START

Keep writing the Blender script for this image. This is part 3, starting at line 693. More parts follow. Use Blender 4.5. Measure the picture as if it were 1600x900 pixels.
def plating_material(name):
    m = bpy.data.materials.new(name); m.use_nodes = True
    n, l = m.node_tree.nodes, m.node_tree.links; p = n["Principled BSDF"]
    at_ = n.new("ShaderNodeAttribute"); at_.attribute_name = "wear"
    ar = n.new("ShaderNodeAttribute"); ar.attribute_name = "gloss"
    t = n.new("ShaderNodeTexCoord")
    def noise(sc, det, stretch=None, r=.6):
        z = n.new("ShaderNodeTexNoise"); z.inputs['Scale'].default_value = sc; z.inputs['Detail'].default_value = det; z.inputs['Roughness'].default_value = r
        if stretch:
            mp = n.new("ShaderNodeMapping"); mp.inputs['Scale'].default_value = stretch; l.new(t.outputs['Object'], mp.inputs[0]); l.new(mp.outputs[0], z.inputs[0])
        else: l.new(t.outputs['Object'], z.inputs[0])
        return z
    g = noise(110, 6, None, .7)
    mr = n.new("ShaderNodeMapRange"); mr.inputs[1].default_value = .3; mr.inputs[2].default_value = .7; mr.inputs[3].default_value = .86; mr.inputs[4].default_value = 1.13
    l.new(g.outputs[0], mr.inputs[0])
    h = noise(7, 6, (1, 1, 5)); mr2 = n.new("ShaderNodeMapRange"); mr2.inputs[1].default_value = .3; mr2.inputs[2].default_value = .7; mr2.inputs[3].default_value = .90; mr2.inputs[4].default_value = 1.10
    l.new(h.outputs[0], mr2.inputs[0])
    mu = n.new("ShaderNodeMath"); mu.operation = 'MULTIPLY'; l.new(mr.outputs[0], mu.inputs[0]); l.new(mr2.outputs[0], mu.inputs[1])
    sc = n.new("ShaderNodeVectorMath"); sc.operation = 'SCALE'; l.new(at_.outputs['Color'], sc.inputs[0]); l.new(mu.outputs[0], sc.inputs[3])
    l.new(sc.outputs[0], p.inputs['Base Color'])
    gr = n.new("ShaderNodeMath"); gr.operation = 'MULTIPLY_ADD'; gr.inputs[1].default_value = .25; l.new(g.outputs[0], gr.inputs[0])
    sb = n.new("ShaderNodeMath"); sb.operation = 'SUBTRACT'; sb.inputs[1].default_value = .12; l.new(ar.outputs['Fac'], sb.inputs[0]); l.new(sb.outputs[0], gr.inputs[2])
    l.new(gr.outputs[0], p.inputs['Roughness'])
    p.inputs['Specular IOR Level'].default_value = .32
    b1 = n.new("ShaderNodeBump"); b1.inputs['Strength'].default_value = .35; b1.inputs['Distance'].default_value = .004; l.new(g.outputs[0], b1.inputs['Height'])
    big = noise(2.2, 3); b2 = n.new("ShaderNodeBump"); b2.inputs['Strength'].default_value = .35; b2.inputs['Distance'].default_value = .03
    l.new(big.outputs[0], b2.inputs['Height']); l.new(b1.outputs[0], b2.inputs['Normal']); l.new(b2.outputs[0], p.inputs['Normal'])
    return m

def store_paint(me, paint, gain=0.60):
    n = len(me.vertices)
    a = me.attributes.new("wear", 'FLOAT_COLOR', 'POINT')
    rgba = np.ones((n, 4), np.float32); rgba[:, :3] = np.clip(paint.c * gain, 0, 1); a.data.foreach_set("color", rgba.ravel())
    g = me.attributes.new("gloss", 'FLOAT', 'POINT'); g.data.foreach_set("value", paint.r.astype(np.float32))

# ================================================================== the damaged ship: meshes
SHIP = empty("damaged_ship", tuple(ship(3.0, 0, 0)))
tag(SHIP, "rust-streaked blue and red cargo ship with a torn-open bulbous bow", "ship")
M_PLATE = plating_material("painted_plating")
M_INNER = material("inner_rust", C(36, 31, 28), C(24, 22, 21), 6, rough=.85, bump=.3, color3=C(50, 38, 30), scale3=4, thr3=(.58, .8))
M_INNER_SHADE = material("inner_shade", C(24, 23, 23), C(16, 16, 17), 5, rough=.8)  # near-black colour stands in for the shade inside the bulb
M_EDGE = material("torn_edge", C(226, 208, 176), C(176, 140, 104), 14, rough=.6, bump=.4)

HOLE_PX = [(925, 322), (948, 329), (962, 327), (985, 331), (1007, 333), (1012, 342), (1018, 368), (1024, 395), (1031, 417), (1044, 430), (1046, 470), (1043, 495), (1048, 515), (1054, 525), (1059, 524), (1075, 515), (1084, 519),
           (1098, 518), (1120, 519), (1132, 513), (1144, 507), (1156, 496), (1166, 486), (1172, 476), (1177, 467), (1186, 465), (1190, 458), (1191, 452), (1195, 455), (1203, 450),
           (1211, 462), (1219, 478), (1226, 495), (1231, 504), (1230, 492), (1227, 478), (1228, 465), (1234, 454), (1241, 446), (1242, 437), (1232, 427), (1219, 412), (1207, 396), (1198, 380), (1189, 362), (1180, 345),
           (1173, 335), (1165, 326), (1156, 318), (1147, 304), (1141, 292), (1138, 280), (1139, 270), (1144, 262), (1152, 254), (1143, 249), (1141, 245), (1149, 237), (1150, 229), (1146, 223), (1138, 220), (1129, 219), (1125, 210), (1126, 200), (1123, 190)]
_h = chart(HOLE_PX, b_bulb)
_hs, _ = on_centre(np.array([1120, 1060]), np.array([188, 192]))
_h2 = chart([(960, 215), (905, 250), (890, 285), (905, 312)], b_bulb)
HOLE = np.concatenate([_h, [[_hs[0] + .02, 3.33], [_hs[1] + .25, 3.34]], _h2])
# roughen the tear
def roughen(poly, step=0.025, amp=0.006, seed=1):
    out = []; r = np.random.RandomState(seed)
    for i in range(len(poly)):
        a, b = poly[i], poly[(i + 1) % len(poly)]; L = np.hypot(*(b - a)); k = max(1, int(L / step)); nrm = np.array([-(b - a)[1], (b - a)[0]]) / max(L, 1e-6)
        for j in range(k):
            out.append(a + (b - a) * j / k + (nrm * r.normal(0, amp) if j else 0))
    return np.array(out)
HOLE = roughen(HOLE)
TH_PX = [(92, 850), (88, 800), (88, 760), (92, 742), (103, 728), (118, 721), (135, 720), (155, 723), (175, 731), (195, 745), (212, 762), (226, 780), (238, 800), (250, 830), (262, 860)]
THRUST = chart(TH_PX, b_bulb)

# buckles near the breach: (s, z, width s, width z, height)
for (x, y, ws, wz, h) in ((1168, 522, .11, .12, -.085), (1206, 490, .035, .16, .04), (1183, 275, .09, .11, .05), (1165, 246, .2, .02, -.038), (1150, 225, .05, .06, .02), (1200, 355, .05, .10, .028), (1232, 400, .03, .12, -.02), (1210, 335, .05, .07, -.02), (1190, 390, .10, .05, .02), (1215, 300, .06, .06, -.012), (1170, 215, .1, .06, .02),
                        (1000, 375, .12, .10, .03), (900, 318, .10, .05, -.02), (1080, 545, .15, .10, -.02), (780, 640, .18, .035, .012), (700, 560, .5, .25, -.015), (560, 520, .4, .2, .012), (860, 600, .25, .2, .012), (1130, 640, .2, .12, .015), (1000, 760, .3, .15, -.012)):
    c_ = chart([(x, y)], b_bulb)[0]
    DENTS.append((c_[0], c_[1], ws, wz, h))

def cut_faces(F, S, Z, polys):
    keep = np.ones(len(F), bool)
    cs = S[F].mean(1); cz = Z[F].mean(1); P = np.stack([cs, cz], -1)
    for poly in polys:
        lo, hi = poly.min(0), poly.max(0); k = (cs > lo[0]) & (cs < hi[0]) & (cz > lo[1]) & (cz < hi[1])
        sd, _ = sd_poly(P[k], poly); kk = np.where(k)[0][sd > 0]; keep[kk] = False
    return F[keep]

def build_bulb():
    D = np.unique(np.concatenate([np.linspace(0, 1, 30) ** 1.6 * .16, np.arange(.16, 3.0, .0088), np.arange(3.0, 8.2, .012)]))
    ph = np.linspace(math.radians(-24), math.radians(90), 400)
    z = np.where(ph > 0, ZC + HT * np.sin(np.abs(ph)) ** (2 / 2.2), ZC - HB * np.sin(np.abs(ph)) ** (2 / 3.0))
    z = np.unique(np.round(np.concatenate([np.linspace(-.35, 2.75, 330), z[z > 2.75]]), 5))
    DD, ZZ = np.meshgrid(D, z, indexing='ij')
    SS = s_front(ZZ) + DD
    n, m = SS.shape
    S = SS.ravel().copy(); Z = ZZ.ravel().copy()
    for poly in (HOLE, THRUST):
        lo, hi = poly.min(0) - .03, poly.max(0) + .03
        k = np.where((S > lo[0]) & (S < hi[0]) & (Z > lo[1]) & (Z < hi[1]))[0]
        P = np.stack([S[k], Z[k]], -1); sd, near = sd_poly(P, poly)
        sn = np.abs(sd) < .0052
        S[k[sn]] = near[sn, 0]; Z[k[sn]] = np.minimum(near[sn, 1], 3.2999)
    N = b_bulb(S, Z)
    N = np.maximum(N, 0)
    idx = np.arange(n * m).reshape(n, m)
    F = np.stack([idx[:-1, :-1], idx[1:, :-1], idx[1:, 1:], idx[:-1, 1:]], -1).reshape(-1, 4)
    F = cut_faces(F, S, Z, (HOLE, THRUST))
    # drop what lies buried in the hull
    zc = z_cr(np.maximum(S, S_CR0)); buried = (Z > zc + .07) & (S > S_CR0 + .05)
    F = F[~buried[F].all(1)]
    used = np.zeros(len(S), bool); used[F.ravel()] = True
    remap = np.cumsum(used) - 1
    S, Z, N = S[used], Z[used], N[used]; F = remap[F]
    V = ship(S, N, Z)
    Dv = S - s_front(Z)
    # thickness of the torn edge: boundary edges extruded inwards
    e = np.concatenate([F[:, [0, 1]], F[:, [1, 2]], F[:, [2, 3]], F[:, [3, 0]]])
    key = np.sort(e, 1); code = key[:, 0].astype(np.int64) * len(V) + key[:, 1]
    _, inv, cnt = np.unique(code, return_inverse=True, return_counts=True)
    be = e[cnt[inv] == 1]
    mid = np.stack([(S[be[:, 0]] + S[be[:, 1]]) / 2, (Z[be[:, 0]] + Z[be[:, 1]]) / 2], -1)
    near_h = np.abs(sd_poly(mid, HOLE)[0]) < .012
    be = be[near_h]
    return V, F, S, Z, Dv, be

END

* DIRECTIONS *
Repeat the span of lines that opens with the line holding "scale3=4, thr3=(.58, .8))" and closes with the line holding "14, rough=.6, bump=.4)", exactly as it stands.

* EXERCISE ANSWER *
M_INNER = material("inner_rust", C(36, 31, 28), C(24, 22, 21), 6, rough=.85, bump=.3, color3=C(50, 38, 30), scale3=4, thr3=(.58, .8))
M_INNER_SHADE = material("inner_shade", C(24, 23, 23), C(16, 16, 17), 5, rough=.8)  # near-black colour stands in for the shade inside the bulb
M_EDGE = material("torn_edge", C(226, 208, 176), C(176, 140, 104), 14, rough=.6, bump=.4)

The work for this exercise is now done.